I’m no career counselor but I do know that the job requirements of the Information Age have shifted the way people work and the responsibilities they assume in many undocumented ways.

 I don’t think human resource departments are especially aware of this shift and, based on panels and sessions I've sat on or listened to, I’m very sure a lot of respected higher-education institutions don’t understand it at all. Sadly, a lot of undergrad and graduate business school is still about professors selling the latest edition of their textbook.

Start with this thought: If you have a few years or more with your employer, think about what were you originally hired to do at your current (or your last) job and how it compares to what you actually do now. How many of you think HR knows at this moment exactly what you do on the job? How much of your job did you build for yourself? What would happen if you fell off the Earth tomorrow?

It’s something about the new dynamism of business and technology. For lower, middle and some upper management, I’m becoming convinced that as the gravitational fields of business and IT intersect, more and more of us are creating our job descriptions on the fly with a mix of trained and latent skills.

Generalization is the new specialization, and it assumes that a lot of talents are at hand.

It’s worse for the most focused and driven people in our midst, the “born-to-be-a…” folks who live a certain discipline and that relates especially to a lot of very smart analytical people I know. If you’ve lost or left a job, Dice or Monster alone might not get you back in the game, so there have been a lot of stories about “soft skills,” of socializing, communication, inquisitiveness, initiative, writing and generally carrying a greater list of responsibilities, especially so as the workforce bottoms.

Even if every information worker isn’t cut out or inspired to lead, soft skills are underestimated in the opportunity they can deliver.
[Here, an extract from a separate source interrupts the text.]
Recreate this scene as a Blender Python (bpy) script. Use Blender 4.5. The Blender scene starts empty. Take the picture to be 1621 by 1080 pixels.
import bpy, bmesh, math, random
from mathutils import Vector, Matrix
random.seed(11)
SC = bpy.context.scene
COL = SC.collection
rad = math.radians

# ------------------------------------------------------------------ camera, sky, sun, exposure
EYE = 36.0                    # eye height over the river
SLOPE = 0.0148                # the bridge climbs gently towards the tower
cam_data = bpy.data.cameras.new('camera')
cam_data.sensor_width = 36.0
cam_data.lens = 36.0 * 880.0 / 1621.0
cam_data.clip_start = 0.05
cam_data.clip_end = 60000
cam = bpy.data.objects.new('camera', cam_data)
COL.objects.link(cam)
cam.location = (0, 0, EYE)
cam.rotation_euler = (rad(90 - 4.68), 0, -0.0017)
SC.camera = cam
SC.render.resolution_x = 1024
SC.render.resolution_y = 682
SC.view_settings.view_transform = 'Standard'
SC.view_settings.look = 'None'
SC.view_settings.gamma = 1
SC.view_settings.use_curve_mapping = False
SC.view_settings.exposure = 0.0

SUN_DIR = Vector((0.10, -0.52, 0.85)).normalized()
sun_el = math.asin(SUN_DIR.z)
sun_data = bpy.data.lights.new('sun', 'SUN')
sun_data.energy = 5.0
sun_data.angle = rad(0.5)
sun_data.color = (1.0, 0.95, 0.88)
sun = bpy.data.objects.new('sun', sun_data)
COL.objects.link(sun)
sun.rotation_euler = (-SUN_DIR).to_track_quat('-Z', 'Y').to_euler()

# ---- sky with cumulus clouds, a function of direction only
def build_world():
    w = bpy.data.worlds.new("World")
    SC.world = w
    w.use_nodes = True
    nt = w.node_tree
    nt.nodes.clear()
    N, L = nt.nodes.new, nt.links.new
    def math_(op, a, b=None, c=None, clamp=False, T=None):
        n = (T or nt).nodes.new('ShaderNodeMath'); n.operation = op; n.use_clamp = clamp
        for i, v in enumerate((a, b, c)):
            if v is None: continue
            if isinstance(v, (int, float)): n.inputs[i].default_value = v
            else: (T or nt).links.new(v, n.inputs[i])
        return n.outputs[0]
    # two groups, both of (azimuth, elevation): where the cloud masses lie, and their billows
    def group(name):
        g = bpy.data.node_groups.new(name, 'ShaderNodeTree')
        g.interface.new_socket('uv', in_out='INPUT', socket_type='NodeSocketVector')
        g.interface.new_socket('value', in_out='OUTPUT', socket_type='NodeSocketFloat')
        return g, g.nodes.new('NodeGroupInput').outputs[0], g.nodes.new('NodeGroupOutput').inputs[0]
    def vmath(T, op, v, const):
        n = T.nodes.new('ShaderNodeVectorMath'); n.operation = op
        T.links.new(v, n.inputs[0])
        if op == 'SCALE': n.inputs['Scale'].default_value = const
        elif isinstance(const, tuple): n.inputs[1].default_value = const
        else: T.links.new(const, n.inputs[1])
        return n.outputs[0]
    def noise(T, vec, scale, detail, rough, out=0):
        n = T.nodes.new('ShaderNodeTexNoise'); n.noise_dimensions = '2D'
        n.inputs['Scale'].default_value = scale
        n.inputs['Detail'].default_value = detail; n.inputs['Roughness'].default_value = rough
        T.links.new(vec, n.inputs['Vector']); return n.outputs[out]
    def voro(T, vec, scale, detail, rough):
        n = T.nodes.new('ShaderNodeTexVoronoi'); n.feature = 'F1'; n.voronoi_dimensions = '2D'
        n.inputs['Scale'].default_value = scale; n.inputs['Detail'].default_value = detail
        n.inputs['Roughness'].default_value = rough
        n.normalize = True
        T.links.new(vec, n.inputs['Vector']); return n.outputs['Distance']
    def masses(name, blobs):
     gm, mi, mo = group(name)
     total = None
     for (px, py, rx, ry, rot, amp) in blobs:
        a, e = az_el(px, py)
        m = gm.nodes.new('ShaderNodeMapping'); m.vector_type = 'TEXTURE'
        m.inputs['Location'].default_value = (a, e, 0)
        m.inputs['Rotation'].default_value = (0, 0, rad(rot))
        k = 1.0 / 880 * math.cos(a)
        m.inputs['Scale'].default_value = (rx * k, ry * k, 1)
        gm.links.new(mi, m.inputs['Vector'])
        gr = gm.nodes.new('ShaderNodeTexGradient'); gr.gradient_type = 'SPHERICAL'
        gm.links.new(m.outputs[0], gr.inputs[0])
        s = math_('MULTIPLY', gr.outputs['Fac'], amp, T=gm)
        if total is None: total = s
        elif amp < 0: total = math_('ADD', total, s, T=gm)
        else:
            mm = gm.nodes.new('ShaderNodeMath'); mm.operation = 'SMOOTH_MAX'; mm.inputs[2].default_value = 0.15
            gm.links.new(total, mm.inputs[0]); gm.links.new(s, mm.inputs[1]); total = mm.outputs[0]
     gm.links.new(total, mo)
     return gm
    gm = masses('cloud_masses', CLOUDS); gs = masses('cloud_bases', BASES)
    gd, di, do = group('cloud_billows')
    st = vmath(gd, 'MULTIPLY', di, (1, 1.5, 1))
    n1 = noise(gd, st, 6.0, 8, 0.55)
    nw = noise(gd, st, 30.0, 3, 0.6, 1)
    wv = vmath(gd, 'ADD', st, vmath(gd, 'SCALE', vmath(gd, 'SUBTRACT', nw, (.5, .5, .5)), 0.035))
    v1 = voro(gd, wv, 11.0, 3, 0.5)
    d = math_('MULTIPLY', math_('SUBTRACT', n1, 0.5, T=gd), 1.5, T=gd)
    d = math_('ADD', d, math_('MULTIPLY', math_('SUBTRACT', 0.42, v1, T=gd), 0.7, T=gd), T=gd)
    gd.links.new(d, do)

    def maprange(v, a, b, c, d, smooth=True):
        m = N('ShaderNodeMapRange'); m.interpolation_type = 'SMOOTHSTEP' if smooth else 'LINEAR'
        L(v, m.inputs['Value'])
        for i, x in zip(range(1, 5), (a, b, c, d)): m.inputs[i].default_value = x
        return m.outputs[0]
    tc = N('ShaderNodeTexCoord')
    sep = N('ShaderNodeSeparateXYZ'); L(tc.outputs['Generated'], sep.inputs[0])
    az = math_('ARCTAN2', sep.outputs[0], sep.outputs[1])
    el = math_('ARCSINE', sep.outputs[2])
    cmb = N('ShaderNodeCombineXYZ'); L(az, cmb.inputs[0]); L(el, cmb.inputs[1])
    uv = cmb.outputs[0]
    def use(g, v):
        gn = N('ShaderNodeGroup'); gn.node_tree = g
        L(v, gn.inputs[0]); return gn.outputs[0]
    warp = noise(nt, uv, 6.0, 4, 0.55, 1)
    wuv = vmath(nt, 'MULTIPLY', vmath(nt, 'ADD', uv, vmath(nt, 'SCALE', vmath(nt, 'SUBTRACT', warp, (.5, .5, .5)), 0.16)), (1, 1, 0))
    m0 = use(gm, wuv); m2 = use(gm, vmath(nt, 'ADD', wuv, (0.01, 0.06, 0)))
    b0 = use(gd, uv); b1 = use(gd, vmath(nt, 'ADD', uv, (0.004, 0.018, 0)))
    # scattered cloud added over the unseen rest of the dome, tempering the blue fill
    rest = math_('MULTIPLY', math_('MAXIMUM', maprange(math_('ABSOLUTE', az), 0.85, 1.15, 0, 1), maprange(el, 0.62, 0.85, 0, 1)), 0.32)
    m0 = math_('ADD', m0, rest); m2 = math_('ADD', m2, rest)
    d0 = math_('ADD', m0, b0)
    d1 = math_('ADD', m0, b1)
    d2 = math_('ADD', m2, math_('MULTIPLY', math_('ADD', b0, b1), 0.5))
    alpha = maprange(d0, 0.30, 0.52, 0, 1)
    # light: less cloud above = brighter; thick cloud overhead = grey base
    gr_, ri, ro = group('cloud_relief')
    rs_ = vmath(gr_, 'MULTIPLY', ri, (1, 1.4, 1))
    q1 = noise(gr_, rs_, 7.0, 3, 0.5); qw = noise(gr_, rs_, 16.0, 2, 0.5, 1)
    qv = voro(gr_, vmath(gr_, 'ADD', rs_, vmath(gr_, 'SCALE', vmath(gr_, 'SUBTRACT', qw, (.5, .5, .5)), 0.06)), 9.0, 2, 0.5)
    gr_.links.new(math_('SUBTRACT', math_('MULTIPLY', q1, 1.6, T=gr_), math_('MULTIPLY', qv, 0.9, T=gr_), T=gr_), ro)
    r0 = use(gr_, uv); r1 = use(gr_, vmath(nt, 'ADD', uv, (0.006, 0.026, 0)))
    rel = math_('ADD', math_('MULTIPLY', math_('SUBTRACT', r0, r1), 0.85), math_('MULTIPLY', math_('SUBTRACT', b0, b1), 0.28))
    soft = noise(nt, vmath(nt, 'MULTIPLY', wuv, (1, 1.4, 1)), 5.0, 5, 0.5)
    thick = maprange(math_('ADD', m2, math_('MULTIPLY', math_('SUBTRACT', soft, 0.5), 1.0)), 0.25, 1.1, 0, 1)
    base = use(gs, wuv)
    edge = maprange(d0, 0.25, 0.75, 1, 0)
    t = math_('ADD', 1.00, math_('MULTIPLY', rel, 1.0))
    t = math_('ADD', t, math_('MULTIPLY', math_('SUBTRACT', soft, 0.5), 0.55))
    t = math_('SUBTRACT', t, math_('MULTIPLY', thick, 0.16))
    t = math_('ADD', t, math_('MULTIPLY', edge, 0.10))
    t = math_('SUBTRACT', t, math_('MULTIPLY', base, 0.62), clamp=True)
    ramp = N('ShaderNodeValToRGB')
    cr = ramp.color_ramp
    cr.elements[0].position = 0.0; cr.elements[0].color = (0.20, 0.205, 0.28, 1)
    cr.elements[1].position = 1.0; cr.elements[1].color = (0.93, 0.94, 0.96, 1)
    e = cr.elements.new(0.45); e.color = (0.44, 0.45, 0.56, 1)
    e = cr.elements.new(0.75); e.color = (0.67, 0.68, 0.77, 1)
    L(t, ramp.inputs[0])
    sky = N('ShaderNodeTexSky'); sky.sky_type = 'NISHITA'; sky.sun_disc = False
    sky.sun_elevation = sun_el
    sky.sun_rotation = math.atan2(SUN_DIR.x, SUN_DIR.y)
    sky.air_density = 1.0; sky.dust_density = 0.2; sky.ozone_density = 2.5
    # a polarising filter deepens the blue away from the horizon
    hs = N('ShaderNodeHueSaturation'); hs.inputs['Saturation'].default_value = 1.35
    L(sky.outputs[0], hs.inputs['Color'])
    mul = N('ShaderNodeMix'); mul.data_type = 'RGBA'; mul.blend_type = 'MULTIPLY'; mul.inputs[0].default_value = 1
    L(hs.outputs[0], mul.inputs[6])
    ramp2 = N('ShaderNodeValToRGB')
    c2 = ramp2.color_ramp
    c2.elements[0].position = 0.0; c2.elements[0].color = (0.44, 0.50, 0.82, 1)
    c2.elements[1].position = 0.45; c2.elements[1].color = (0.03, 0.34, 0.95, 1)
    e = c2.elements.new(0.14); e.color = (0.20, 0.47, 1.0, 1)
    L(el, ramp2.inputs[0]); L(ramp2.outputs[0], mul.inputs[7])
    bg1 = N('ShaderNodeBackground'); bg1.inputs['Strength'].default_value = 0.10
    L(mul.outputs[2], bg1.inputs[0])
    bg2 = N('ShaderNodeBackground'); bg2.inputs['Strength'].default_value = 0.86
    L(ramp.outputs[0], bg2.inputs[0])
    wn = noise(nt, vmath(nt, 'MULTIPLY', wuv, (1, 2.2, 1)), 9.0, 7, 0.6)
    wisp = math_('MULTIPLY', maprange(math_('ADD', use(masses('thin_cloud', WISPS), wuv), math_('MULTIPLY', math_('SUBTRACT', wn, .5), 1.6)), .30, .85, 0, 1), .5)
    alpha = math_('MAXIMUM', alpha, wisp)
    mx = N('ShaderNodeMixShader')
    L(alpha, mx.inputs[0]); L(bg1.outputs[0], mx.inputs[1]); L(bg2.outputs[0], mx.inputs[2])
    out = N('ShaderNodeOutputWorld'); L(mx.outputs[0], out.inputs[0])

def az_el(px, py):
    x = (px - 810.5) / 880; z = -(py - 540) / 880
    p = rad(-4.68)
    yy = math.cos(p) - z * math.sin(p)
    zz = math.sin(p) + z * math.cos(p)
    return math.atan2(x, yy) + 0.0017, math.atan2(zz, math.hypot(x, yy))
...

As an editor, I bemoan much of the copy that crosses my desk from skilled IT and business professionals in unintelligible form. I am shocked at the insularity and defensiveness some IT departments express when they tell their stories. I am bored with the visions of business managers who can’t accept that their ideas are impossible to execute solely on their own terms.
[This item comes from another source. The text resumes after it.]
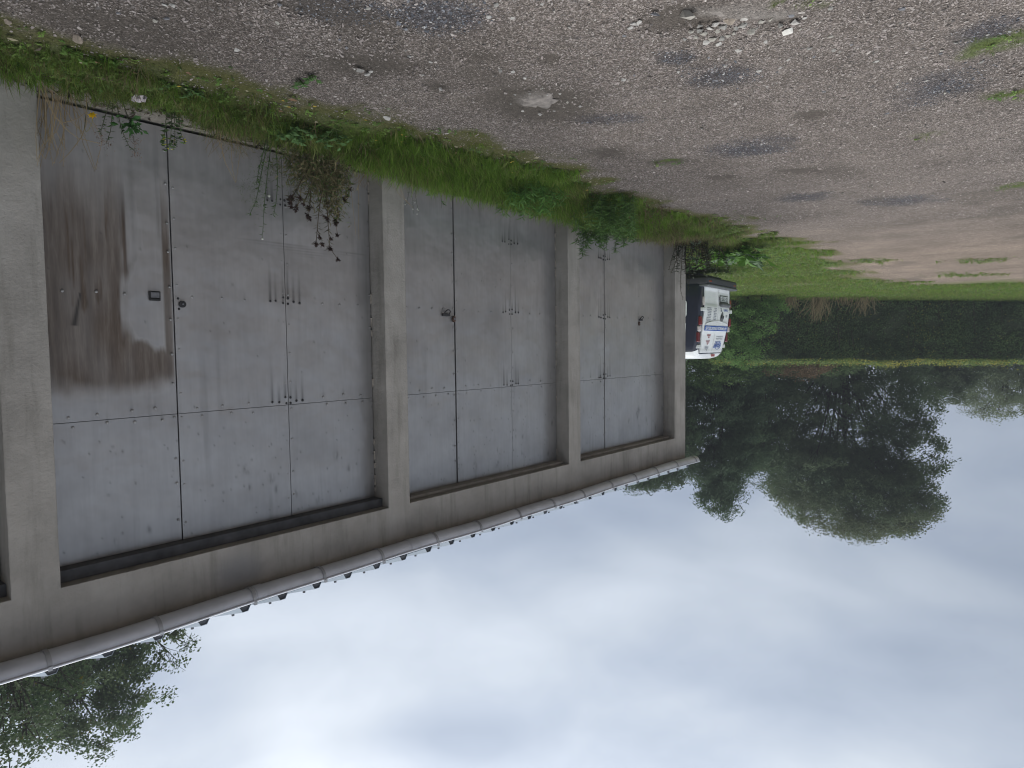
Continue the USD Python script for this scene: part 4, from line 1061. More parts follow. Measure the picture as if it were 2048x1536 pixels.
def tree(name, label, catg, base, blobs, nclump, per, leaf, cols, trunks, seed, group=None, sig=0.32, droop=0.3, nlimb=45, zmin=0.4, bark=(.055, .048, .040), shell=2.2, thin=0.0, limb_r=0.05, aspect=.62, top_col=None, yellow=0.0):
    r = np.random.default_rng(seed)
    t = thing(name, label, catg, base, 0, group)
    ctr, d = crown_points(r, blobs, nclump, shell)
    ok = (nz(ctr[:, 0] + ctr[:, 2] * .7, ctr[:, 1] + ctr[:, 2], .55, seed) > thin) & (ctr[:, 2] > zmin)
    ctr, d = ctr[ok], d[ok]
    a = Acc()
    for tr in trunks:   # list of (x,y,z,r)
        tr = np.array(tr, float); a.tube(tr[:, :3], tr[:, 3], 8, bark)
    tips = [np.array(tr, float) for tr in trunks]
    sel = r.choice(len(ctr), min(nlimb, len(ctr)), replace=False)
    for i in sel:
        c = ctr[i]; tr = tips[r.integers(len(tips))]
        cand = tr[:, :3]; f = r.uniform(.25, 1.0); s = f * (len(cand) - 1); j = min(int(s), len(cand) - 2); p0 = cand[j] + (cand[j + 1] - cand[j]) * (s - j)
        if p0[2] > c[2] - .1: p0 = cand[0] + (cand[1] - cand[0]) * r.uniform(.3, .9)
        L_ = np.linalg.norm(c - p0)
        u = np.linspace(0, 1, 6)[:, None]; mid = (p0 + c) / 2 + np.array([0, 0, .10 * L_]) + r.normal(0, .06 * L_, 3)
        pts = (1 - u) ** 2 * p0 + 2 * u * (1 - u) * mid + u ** 2 * c
        a.tube(pts, np.linspace(limb_r * min(1.4, .3 + L_ / 5), .010, 6), 5, bark)
        for q in range(3):
            m_ = pts[4]; e = c + r.normal(0, .22, 3); a.tube([m_, (m_ + e) / 2 + r.normal(0, .08, 3), e], [.014, .010, .005], 4, bark)
    build(t, 'trunk', a, M_BARK)
    m = len(ctr); bd = unit(r.normal(0, 1, (m, per, 3))) * (r.random((m, per, 1)) ** .5)
    pos = (ctr[:, None] + bd * sig * 1.55 * r.uniform(.6, 1.3, (m, 1, 1)) * [1, 1, .7]).reshape(-1, 3)
    dd = np.repeat(d, per, 0)
    nr = unit(dd * .6 + np.array([0, 0, .8]) + r.normal(0, .6, pos.shape)); ax = unit(dd + r.normal(0, .7, pos.shape) + np.array([0, 0, -droop]))
    ln = leaf * r.uniform(.6, 1.3, len(pos))
    V, F = leaf_quads(pos, nr, ax, ln, ln * aspect, .2)
    c0 = np.array(cols[0]); c1 = np.array(cols[1]); w = np.repeat(np.clip(r.normal(.5, .3, m), 0, 1), per)[:, None]
    col = (c0 * (1 - w) + c1 * w) * 3.0
    if top_col is not None:
        zt = np.repeat(sstep(ctr[:, 2], top_col[1], top_col[2]) * r.uniform(.2, 1, m), per)[:, None]; col = col * (1 - zt) + np.array(top_col[0]) * zt
    if yellow:
        yk = (r.random(len(pos)) < yellow)[:, None]; col = np.where(yk, np.array([.14, .12, .02]), col)
    part(t, 'crown', (V, F), M_LEAF, prim={'tint': np.repeat(col, 4, 0)})
    return t


def base_at(px, depth, z=0.0):
    p = surf_point(px, 690, depth); return (float(p[0]), float(p[1]), z)


def hz(py, px, depth):   # height of a sight line at that depth
    return float(surf_point(px, py, depth)[2])


# local axes for crowns: x = along RTH reversed would need rotation, so offsets are given along the photograph's left-right (a) and depth (b)
def off(a, b): v = -a * RTH + b * FWH; return v[0], v[1]


def blobs_of(lst):
    out = []
    for a, b, z, ra, rb, rz, w in lst:
        x, y_ = off(a, b); r_ = (ra + rb) / 2 if abs(ra - rb) < .4 else None
        out.append((x, y_, z, ra if r_ is None else r_, rb if r_ is None else r_, rz, w))
    return out


def tr_(lst): return [(*off(a, b), z, r_) for a, b, z, r_ in lst]


BIG = base_at(1688, 33)
fan = [[(0, 0, -.1, .26), (.05, 0, 1.4, .22), (.1, 0, 3.2, .17), (.15, .1, 6.0, .11), (.2, .1, 9.2, .04)]]
for aa, zz in ((-3.2, 6.8), (-2.2, 8.4), (-1.1, 9.2), (1.2, 9.2), (2.3, 8.2), (-.5, 9.8)):
    fan.append([(0.02 * aa, 0, .9, .10), (.10 * aa, .1, 2.2, .08), (.36 * aa, .2 * (aa % 1), 2.2 + (zz - 2.2) * .45, .05), (.72 * aa, .3 * (aa % 1), 2.2 + (zz - 2.2) * .80, .028), (aa, .3, zz, .012)])
tree('broadleaf_tree', 'big round-topped broadleaf tree with fanning stems, tallest behind the hedge', 'tree', BIG,
     blobs_of([(0.5, 0, 8.9, 3.9, 3.4, 2.15, 2.2), (-1.9, 0, 7.6, 2.7, 2.6, 2.1, 1.0), (2.7, 0, 7.0, 2.1, 2.3, 2.2, 1.0), (-3.0, 0, 5.4, 1.9, 2, 2.0, .7), (3.3, .2, 4.6, 1.5, 2, 1.7, 1.1), (0, .8, 5.4, 3.6, 2.4, 2.2, 1.0), (-1.0, .3, 3.2, 3.4, 2.0, 1.2, 1.2), (2.2, .3, 2.9, 2.0, 1.8, 1.0, 1.0), (0.2, .2, 3.4, 1.6, 1.2, 1.3, .8)]),
     1650, 95, .115, ((.030, .047, .024), (.054, .074, .036)), [tr_(f) for f in fan], 21, sig=.34, nlimb=45, limb_r=.03, thin=.27, top_col=((.16, .18, .09), 7.8, 10.6), zmin=1.0, bark=(.05, .044, .037))
B2 = base_at(1443, 29)
tree('drooping_tree', 'dark narrow-topped tree with drooping leaves rising past the gutter end', 'tree', B2,
     blobs_of([(0, 0, 8.1, .85, .9, 1.25, 1.8), (-.1, 0, 6.7, 1.5, 1.4, 1.2, 1.3), (.9, 0, 5.8, 1.2, 1.2, 1.3, 1.0), (-1.3, 0, 5.9, 1.2, 1.2, 1.5, 1.0), (-.2, 0, 4.3, 1.9, 1.6, 1.2, .8), (.9, .3, 3.6, 1.2, 1.3, 1.4, .9), (-1.6, 0, 3.4, 1.1, 1.2, 1.2, .9)]),
     700, 90, .12, ((.024, .042, .022), (.042, .064, .032)), [tr_([(0, 0, -.1, .16), (.03, 0, 2.5, .13), (0, 0, 5.0, .09), (.02, 0, 7.4, .045), (0, 0, 9.0, .012)])], 22, sig=.24, droop=1.3, nlimb=45, limb_r=.03, thin=.28, aspect=.42, zmin=1.2, bark=(.035, .032, .028))
tree('drooping_tree', 'dark drooping treetop showing just above the far gutter', 'tree', base_at(1312, 27),
     blobs_of([(-.6, 0, 6.6, .95, 1, .95, 1.5), (.5, 0, 6.8, .75, .9, .9, 1.3), (0, 0, 5.4, 1.8, 1.5, 1.2, 1.0), (-1.6, .2, 5.9, .8, .8, .7, .8)]),
     380, 90, .12, ((.024, .034, .018), (.032, .052, .026)), [tr_([(0, 0, -.1, .15), (0, 0, 3, .11), (.2, 0, 6.6, .03)])], 23, sig=.25, droop=1.4, nlimb=25, thin=.25, aspect=.42, bark=(.035, .032, .028))
tree('drooping_tree', 'dark tree filling the space between the narrow-topped tree and the big round one', 'tree', base_at(1515, 31.5),
     blobs_of([(0, 0, 6.6, 1.2, 1.4, 1.3, 1.3), (-.3, 0, 4.9, 1.6, 1.5, 1.4, 1), (.3, .3, 3.2, 1.6, 1.5, 1.2, 1)]),
     400, 85, .115, ((.020, .034, .016), (.036, .054, .024)), [tr_([(0, 0, -.1, .13), (0, 0, 3, .09), (0, 0, 7.2, .02)])], 24, sig=.28, droop=.9, nlimb=30, thin=.28, bark=(.04, .036, .03))
tree('grey_green_tree', 'pale grey-green willow-like tree at the picture edge beyond the hedge', 'tree', base_at(2010, 40),
     blobs_of([(-.3, 0, 4.6, 2.6, 2.2, 1.7, 1.5), (1.8, 0, 4.0, 2.2, 2, 1.9, 1), (-1.5, 0, 2.9, 2.2, 2, 1.5, 1), (0.8, .2, 2.4, 2.6, 2, 1.4, 1), (3.6, 0, 3.8, 1.6, 2, 2.0, 1)]),
     560, 85, .13, ((.050, .066, .036), (.085, .100, .056)), [tr_([(0, 0, -.1, .2), (.1, 0, 2, .15), (.2, 0, 5.2, .04)])], 25, sig=.33, droop=1.0, nlimb=25, aspect=.40)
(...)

Looking for objectivity, I took a soft skills quiz, (it’s also meant to sell a book) that tells me I’m weak in “communicating” and “handling others.” Without methodology, I trust this about as much as I trust a fashion magazine quiz, but it made me doubt the instincts that tell me I am a good consensus builder. (This reminded me of the experience of being allowed to review the private comments of my eighth-grade teachers upon graduation from elementary school. Had they only written “great communicator” instead of “craves attention,” my future might have been different.)

But here’s the big point and the buried lead of this story: Nobody is going to come to you and tell you to sharpen your communication and team skills. You'll be judged as you come and go. Poets and painters can wrap themselves in their passion and I’ll praise them for that. If your head goes that way, take up a trade and read Matthew Crawford’s excellent and provocative book Shop Class as Soulcraft. I’m reading it myself.

But it’s going to be a burden for the elegantly left-brained but graceless data manager who needs an organizational role in order to have a job. In Outliers, Malcolm Gladwell described this in his meeting with the most intellectually incisive person he’d ever met who was an abject failure of success because of his inability to articulate and communicate. Until we recognize and nurture this person in the enterprise, what you do will be self-evident and mark your chances in a group-working environment. 

You’d think compartmentalized yet diverse expertise would make you powerful but it doesn’t if nobody knows what it is you do – or if you overestimate yourself in a visible role. In writing this I’m a little scared to encourage the kind of socially adept but idea-vacant types we all see survive improbably at multiple management levels in our businesses. In baseball, they call these people “clubhouse guys,” a level below a bench player. But if you’re like me, you are separately inspired by certain persons in your organization you’d like to work closely with.

Companies and especially human resource leads need to learn a thing or two about business processes, their organization’s own core competencies and get their game together when it comes to hiring, retention, training and compensation. I'm hoping that organizations are looking closer at this topic but something tells me they’re much better at it in Sweden.

If you do fall off the Earth tomorrow, I’ll bet things will muddle along, somebody will be hired to a complex and perhaps overwhelming position and, if things go badly enough, there will be another look at your business architecture and another reorganization. Whoever comes next will need to be flexible as well as talented because we're in uncharted waters here.